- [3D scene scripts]
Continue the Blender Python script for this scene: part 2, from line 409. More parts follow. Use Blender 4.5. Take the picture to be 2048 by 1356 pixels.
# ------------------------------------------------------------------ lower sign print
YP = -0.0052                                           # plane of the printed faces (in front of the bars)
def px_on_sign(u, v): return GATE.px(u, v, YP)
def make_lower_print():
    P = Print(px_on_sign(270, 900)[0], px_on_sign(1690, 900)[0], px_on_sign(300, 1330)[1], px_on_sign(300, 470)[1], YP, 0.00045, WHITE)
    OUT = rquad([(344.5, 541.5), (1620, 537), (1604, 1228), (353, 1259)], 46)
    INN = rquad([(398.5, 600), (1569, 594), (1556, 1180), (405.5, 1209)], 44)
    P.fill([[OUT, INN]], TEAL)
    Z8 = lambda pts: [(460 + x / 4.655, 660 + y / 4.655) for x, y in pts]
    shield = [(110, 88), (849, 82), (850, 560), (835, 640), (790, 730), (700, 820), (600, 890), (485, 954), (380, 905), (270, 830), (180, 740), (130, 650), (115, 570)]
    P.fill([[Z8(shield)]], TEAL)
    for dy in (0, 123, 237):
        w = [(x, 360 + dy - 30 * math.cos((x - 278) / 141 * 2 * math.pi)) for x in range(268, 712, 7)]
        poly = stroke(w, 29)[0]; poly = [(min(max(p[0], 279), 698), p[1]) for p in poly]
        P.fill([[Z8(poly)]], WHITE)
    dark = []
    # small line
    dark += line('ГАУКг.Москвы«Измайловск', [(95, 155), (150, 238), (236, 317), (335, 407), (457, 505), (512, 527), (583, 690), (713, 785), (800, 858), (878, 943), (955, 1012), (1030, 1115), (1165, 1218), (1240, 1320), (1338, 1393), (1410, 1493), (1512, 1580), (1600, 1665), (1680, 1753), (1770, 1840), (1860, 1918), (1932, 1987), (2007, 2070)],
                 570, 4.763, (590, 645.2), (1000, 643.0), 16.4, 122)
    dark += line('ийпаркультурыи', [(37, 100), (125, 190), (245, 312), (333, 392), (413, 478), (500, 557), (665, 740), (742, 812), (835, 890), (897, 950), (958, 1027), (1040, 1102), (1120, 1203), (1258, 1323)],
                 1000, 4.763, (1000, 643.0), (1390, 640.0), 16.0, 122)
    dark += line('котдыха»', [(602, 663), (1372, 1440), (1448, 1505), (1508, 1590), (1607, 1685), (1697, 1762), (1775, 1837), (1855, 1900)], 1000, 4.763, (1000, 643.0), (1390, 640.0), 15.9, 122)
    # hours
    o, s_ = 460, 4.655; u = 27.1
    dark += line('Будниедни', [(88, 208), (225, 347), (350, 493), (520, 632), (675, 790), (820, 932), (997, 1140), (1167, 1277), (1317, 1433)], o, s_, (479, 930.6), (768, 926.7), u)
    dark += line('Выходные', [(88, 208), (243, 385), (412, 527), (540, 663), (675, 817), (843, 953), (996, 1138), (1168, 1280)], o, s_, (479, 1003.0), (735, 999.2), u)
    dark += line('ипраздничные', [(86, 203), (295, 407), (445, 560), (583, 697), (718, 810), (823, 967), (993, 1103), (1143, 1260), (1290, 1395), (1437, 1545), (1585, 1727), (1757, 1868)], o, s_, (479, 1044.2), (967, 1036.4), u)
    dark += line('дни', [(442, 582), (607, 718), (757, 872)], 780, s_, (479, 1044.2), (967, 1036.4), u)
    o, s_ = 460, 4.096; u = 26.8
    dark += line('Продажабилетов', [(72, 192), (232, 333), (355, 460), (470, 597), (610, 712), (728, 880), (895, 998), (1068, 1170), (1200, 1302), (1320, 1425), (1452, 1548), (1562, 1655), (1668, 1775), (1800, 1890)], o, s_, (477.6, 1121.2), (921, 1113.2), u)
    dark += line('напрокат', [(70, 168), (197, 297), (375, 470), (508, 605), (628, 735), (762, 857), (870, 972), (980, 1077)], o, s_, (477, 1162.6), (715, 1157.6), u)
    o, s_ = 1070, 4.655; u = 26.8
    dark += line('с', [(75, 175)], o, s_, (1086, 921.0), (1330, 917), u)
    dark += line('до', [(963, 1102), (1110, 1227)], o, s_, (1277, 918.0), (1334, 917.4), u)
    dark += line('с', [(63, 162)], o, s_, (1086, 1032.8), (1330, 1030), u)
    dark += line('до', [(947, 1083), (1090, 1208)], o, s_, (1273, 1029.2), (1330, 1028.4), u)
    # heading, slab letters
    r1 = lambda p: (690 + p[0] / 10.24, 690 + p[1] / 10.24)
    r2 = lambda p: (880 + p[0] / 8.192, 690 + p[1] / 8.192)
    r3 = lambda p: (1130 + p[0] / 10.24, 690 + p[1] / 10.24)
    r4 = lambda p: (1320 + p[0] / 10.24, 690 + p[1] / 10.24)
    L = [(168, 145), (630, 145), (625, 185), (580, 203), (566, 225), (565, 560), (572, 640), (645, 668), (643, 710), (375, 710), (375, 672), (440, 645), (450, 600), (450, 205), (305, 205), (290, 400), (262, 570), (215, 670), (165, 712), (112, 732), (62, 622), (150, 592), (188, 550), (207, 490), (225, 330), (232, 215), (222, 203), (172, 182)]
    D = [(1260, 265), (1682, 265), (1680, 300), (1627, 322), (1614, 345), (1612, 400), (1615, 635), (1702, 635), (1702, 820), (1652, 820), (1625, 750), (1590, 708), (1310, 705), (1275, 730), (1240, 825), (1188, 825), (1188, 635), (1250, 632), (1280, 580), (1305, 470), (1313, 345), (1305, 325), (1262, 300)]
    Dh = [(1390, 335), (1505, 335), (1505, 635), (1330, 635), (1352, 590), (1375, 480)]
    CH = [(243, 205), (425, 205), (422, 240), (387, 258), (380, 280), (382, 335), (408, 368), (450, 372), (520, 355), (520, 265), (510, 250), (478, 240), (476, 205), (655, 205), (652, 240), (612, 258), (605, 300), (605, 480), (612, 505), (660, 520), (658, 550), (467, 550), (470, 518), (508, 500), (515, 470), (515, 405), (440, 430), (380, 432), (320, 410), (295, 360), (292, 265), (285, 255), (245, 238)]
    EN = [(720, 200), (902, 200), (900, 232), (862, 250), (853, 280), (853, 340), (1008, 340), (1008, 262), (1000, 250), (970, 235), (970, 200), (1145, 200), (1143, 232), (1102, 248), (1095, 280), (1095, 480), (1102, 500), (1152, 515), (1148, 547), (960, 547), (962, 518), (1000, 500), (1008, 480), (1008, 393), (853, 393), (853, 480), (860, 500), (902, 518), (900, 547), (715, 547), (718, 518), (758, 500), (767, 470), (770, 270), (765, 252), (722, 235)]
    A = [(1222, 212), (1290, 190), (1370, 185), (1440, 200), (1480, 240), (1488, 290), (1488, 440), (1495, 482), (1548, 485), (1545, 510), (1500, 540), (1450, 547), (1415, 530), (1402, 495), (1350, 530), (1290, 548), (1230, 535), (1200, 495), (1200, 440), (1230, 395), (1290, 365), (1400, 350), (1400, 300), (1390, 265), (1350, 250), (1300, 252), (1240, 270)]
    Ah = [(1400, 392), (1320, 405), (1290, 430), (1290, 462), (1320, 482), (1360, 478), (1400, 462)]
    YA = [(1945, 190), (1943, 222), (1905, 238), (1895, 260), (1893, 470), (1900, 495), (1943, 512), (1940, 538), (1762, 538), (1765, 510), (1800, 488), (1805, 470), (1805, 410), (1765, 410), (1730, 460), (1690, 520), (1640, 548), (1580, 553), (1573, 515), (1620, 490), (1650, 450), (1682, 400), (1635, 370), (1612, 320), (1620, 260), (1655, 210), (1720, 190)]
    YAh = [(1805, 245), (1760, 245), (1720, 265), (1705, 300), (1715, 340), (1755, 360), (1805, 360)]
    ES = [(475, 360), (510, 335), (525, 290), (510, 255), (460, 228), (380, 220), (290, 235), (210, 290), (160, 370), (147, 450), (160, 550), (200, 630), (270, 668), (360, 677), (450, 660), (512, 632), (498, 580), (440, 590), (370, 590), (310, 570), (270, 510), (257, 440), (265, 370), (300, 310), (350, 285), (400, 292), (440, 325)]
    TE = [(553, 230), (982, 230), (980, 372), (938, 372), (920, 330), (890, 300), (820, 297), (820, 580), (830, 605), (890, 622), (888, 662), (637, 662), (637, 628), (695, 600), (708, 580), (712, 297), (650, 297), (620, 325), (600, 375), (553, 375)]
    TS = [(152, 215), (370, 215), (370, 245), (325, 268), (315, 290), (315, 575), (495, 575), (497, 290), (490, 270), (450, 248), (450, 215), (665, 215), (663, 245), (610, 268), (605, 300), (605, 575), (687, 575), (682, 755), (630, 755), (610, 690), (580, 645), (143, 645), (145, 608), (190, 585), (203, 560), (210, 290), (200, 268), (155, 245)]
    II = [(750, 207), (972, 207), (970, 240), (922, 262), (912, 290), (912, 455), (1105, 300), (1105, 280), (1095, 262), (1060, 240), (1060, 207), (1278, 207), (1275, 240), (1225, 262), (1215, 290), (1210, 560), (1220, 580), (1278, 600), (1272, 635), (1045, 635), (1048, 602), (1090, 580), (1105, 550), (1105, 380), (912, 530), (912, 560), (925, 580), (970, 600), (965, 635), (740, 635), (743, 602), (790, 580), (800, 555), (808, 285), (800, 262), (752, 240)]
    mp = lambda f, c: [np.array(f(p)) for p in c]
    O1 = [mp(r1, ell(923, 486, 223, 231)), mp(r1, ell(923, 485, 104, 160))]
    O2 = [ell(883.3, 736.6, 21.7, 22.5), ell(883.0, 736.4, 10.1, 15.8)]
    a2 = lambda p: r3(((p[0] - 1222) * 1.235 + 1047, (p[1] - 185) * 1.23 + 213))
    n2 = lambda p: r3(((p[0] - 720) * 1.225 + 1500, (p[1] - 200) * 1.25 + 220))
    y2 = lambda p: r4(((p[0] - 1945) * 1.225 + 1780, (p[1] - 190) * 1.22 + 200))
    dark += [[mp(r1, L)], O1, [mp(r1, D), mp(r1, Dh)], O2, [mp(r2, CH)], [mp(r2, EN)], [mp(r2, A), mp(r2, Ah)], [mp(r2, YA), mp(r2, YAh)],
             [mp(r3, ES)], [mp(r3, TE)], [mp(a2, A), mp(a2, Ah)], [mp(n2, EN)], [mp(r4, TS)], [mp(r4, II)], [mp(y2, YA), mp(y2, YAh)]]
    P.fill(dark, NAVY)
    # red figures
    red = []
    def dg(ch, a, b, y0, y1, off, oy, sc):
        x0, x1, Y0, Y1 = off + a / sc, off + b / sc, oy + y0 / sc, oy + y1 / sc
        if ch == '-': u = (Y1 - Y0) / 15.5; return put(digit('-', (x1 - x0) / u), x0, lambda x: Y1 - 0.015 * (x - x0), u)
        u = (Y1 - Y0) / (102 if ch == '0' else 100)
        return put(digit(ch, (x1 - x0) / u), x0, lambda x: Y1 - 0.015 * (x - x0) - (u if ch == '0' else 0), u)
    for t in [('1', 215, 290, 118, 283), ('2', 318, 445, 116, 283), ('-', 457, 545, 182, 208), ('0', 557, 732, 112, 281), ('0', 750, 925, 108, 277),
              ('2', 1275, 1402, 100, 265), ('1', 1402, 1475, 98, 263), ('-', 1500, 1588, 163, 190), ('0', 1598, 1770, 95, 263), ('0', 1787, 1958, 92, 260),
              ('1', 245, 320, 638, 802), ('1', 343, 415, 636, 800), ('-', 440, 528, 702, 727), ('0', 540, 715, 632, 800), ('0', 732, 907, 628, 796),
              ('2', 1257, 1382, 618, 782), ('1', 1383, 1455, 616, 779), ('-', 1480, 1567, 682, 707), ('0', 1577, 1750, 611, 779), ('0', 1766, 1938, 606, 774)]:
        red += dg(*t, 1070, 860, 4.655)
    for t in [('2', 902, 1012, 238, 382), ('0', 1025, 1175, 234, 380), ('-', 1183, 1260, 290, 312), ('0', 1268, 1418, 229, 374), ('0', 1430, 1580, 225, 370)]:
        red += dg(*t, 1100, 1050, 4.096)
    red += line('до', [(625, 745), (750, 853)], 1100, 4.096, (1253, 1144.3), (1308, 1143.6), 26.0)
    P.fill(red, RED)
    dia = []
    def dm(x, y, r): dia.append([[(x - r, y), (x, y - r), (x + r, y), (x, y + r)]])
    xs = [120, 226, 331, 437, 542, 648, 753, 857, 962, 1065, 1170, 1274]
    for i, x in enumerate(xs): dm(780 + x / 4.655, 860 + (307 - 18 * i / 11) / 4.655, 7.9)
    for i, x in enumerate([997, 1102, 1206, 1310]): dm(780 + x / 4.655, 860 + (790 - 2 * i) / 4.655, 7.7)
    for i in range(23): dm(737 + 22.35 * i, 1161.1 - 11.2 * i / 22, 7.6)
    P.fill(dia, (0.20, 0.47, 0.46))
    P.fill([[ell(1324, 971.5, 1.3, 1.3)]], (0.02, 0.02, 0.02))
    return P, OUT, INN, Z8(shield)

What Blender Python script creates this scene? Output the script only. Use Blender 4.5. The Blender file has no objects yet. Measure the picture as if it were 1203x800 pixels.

- [Given exercise]
Go through the records line by line and count those containing the string "this". Give only the total.

- [Answer to the task]
2